Oh and if you ever go to Maharashtra, do try the Joshi vada pav. :-)

Tuesday, May 06, 2014

Dimcha joins the Delhi dimsum brigade

When Skeeter heard fab reviews from friends about a new 'Dimsum' outlet in GK 1, N block market, she trotted the trail and reached Dimcha (Dimsum + Yumcha=Dimcha). The place lives up to its name and has a Thai brother upstairs that goes by the name Dao. While Yauatcha may be the dimsum hotspot of the town right now, Dimcha is steadily climbing the ranks. The dimsums here are great and the fact that it starts getting busy by 8pm is but a reminder of its popularity. Skeeter has been to Dimcha only once and doesn't really like to write about a place before she visits a place more than once, but Skeeter promises to add more to this post sooner than you think!
Dimcha gives the feel of a tea house or a Yumcha cafe where you order dimsum and tea and savour them over some invoking conversations. Here's what Skeeter had and what one can look forward to:

The steamed Vegetable Chive dumplings (Rs 235) came first: Water chestnut, celery and chives seated in a green pastry cover and steamed to perfection. Two pearls of pomegranate topped this dimsum and gave it a rather elegant look. The food does need to look inviting for sure and it did! A delicious deal.

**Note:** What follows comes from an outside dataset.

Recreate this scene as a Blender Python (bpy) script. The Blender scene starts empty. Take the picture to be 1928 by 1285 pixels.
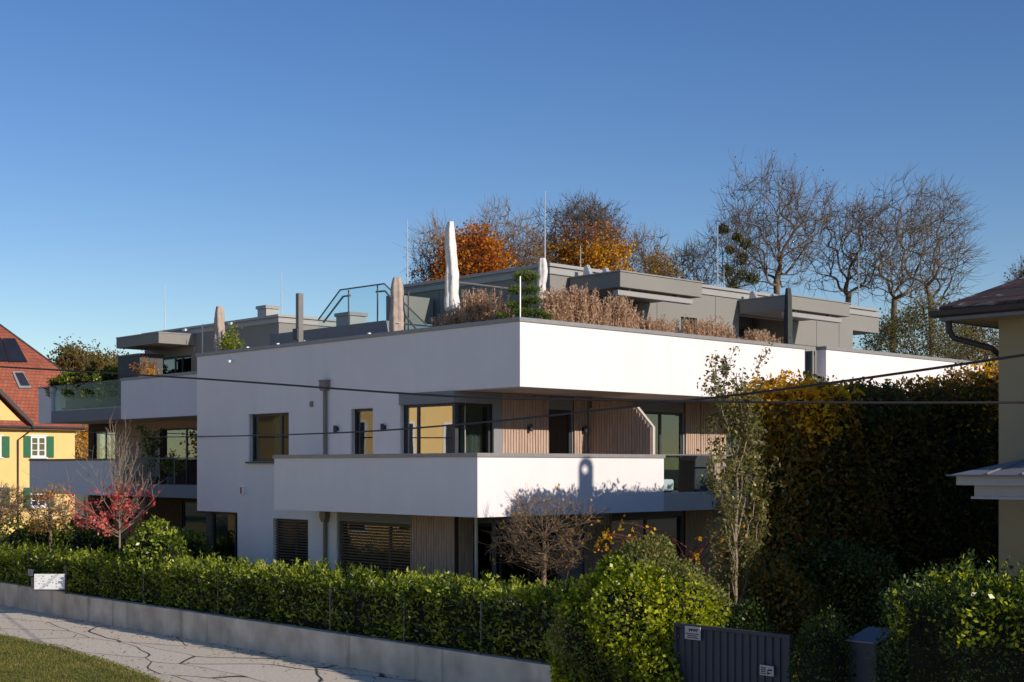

Next came the Vegetable Char Siu buns (Rs 255) which were steamed bun dimsums with a lip smacking filling of barbecued veggies and minced ginger. You will fall in love with this one.
The asparagus Cheung Fun (Rs 325)was a relevation. Skeeter liked it better than the ones she's had at Yauatcha and they really stole the show. A rice noodle roll steamed to perfection with an aptly seasoned filling of asparagus and shiitake mushrooms, topped with light soy sauce. Take a bow!

Skeeter also enjoyed the Lo mai gai or the Lotus leaf parcel with sticky rice and veggies(Rs 255). Glutinous sticky rice with mock duck (which was strangely missing or too scant to be noticed), veggies and shiitake mushrooms (that lent a mock meat flavour anyway) come wrapped in a Lotus leaf. These made for a meal in itself. A Cantonese Yumcha classic, these are worth pigging, Skeeter says!


Besides, they have a range of tisanes (flower petal/herbal teas) which one can enjoy with the dimsums. Try the Rose bud (Rs 175) and the Chrysanthemum tisanes (Rs 175) and come back and thank Skeeter for the reccos! The teas are reasonably priced and make for a perfect pair with the dimsums. 



Dao

Skeeter also tried the Yam Phak Ruam Mit Krob (Rs 325) or the exotic crispy vegetable salad in a hot, sweet and sour dressing (Rs 325). The vegetables coated in a light tempura batter were fried and tossed in a tangy sauce. Another green bean salad in the most scrumptious peanut sauce was a Skeeter favourite. 


Having said all that, some things need attention. The tisanes stored in plastic jars were not pleasant to the eyes, considering they've spent reasonably in doing up the place. They need to invest in some nice looking jars for the tisanes. Skeeter also hopes they maintain their food quality for her to keep going back and enjoying Yumcha.